▶ What the task asks: Reproduce only the lines of the material below that start at the line containing "1280 pixels high." and stop at the line containing "import numpy as np". Keep both end lines.

§ §

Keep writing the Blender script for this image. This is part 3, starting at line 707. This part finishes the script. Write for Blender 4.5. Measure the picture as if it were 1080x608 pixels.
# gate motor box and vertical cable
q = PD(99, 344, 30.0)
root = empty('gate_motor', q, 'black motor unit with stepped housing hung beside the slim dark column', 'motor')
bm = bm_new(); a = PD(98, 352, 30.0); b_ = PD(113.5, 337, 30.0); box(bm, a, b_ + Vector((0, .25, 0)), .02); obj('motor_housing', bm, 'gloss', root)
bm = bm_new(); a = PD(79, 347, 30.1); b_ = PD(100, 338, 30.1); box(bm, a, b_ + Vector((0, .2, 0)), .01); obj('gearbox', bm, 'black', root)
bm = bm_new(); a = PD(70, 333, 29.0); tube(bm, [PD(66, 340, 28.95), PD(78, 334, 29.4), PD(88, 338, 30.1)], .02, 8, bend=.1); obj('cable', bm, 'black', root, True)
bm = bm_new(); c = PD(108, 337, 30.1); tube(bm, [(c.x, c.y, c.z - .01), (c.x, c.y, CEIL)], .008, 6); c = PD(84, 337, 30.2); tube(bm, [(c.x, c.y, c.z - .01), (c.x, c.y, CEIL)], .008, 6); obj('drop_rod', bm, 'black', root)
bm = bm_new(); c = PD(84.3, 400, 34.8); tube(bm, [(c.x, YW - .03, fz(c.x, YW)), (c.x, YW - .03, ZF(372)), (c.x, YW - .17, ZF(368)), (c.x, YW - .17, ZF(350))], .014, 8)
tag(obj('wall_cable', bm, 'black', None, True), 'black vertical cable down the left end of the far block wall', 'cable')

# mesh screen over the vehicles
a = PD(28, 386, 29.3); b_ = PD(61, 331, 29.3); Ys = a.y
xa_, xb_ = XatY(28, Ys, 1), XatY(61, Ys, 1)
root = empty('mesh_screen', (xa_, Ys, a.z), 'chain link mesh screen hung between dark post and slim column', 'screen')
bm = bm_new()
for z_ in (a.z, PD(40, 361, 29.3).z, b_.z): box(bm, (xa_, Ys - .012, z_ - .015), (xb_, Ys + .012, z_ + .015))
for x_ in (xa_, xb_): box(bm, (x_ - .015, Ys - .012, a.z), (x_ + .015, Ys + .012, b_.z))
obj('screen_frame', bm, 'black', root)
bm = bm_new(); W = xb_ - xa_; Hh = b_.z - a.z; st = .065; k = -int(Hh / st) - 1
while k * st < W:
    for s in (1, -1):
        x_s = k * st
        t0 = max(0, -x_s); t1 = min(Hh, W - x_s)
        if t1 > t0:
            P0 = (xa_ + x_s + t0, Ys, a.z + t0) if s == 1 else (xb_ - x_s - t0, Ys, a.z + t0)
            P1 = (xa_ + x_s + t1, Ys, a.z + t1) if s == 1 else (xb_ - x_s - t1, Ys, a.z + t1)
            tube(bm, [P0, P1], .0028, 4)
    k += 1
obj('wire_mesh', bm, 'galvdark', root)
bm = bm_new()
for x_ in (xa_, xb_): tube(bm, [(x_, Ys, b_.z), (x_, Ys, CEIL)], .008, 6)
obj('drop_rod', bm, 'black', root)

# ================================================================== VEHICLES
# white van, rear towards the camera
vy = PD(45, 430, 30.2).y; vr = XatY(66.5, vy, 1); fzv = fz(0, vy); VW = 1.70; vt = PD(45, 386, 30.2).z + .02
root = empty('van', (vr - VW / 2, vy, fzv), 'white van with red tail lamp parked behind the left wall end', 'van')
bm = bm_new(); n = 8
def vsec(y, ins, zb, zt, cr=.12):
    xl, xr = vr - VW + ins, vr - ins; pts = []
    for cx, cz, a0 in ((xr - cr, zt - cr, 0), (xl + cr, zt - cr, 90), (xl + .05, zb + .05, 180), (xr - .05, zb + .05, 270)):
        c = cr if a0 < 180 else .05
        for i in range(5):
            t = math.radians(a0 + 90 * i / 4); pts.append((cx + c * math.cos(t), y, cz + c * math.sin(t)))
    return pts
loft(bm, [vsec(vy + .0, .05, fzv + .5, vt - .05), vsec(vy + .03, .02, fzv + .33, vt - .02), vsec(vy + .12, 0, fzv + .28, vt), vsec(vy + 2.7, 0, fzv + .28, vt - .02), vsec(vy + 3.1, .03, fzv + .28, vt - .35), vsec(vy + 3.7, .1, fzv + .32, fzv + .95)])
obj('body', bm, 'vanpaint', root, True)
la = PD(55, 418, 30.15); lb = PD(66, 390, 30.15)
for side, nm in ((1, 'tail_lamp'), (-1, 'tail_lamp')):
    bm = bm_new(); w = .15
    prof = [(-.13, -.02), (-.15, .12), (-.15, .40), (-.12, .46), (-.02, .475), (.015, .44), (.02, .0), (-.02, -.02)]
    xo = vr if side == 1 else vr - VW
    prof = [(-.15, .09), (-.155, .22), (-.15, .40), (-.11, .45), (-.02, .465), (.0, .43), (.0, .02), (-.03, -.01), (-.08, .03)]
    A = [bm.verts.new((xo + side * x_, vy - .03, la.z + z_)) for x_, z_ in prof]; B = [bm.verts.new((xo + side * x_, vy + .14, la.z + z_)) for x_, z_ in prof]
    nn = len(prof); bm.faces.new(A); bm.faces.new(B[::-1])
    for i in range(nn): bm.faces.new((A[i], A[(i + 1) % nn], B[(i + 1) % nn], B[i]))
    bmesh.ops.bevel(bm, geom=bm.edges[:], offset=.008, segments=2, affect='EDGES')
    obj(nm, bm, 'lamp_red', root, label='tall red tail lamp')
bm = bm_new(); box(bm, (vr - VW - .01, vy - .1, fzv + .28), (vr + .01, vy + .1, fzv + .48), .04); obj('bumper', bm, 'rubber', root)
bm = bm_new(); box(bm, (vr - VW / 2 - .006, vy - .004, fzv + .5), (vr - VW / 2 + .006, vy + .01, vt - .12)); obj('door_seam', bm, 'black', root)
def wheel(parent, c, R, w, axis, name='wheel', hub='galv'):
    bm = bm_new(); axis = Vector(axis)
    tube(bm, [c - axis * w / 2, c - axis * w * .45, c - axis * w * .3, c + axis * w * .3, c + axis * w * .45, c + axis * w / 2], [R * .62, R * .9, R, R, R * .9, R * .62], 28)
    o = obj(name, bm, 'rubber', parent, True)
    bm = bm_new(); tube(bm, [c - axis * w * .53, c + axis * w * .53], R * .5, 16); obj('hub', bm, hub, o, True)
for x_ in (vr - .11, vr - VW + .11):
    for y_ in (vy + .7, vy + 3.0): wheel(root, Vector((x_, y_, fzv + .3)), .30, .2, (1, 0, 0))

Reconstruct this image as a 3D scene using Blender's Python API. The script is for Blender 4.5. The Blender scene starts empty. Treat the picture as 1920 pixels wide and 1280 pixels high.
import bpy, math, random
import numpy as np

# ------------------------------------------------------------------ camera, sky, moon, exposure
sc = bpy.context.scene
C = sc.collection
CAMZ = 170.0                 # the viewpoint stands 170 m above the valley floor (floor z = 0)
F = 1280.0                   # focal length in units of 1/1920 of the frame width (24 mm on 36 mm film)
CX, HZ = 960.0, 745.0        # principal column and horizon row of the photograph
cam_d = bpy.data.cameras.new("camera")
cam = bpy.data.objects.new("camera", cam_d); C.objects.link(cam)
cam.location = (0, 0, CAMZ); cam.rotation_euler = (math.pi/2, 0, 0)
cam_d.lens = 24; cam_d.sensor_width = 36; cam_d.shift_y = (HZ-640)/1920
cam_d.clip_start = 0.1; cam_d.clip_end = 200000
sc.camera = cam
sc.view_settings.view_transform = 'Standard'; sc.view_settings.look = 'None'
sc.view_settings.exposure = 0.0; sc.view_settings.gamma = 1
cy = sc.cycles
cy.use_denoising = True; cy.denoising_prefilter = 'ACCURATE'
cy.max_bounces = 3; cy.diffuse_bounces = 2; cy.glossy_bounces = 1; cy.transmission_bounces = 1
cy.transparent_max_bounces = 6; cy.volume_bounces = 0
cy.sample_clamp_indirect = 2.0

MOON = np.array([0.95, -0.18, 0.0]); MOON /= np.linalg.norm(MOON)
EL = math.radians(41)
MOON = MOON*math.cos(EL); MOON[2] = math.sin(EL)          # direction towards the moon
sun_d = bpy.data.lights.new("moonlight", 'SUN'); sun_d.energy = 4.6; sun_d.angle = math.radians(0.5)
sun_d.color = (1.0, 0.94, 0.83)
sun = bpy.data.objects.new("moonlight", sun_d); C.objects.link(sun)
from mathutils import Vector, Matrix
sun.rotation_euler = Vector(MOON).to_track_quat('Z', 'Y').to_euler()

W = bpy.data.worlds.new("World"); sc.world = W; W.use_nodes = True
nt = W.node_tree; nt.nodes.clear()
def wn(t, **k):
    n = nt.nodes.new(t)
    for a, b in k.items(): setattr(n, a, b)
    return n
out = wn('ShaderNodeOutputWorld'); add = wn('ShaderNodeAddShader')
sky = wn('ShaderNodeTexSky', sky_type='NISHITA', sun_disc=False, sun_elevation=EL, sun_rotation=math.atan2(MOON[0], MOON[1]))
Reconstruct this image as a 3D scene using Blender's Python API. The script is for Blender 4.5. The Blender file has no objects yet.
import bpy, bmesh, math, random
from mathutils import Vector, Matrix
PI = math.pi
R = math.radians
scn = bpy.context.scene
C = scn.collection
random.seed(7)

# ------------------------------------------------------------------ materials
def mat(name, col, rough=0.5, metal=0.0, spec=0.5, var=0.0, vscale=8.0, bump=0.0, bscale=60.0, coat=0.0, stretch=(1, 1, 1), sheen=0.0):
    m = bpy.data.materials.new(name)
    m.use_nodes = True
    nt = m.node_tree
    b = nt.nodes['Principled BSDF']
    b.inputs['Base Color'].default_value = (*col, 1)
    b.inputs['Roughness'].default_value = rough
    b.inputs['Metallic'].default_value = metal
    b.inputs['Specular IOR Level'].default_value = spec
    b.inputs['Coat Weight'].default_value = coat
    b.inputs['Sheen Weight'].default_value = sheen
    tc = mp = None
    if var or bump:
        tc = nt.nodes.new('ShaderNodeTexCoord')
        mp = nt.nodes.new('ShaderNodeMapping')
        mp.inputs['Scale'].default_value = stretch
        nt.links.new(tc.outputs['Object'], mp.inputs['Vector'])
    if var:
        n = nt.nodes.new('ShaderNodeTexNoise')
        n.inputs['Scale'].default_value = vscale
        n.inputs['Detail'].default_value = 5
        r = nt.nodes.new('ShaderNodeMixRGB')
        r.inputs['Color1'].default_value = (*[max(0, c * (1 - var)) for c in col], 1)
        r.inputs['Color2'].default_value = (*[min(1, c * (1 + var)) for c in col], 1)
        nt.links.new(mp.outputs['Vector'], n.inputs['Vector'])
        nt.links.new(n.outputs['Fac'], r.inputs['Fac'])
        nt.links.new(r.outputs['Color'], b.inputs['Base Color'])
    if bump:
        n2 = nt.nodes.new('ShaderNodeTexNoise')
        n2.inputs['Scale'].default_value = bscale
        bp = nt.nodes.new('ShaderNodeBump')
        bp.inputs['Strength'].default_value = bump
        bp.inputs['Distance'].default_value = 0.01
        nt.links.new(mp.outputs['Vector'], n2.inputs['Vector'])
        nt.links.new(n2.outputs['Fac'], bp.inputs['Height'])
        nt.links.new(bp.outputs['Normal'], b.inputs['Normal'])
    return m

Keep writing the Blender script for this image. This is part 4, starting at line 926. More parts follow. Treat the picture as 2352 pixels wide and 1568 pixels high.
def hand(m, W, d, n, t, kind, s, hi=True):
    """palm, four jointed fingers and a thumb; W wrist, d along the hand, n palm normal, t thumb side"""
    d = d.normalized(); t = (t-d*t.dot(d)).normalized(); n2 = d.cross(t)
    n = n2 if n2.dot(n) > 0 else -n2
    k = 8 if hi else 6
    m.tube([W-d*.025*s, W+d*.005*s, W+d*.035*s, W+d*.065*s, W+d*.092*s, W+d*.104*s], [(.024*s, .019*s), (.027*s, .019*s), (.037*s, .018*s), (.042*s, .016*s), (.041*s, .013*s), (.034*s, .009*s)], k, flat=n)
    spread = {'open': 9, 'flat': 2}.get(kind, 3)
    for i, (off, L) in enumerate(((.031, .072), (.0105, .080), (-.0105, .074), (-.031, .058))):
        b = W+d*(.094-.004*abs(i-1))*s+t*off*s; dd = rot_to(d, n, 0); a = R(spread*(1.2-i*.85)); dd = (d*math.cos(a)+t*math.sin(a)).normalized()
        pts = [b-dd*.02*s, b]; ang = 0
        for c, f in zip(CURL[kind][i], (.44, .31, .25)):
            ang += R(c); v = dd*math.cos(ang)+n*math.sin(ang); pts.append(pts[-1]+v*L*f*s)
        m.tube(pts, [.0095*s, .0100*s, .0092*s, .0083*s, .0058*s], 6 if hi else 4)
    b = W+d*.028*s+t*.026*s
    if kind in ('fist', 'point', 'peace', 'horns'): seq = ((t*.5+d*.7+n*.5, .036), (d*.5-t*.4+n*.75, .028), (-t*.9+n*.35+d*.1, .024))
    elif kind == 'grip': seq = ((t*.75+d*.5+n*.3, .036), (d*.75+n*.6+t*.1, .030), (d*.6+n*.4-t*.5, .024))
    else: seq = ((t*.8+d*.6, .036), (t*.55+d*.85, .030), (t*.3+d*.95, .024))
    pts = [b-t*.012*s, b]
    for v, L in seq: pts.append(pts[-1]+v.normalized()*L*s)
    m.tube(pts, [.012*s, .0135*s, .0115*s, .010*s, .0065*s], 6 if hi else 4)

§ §

▶ Exercise answer:
Reconstruct this image as a 3D scene using Blender's Python API. The script is for Blender 4.5. The Blender scene starts empty. Treat the picture as 1920 pixels wide and 1280 pixels high.
import bpy, math, random
import numpy as np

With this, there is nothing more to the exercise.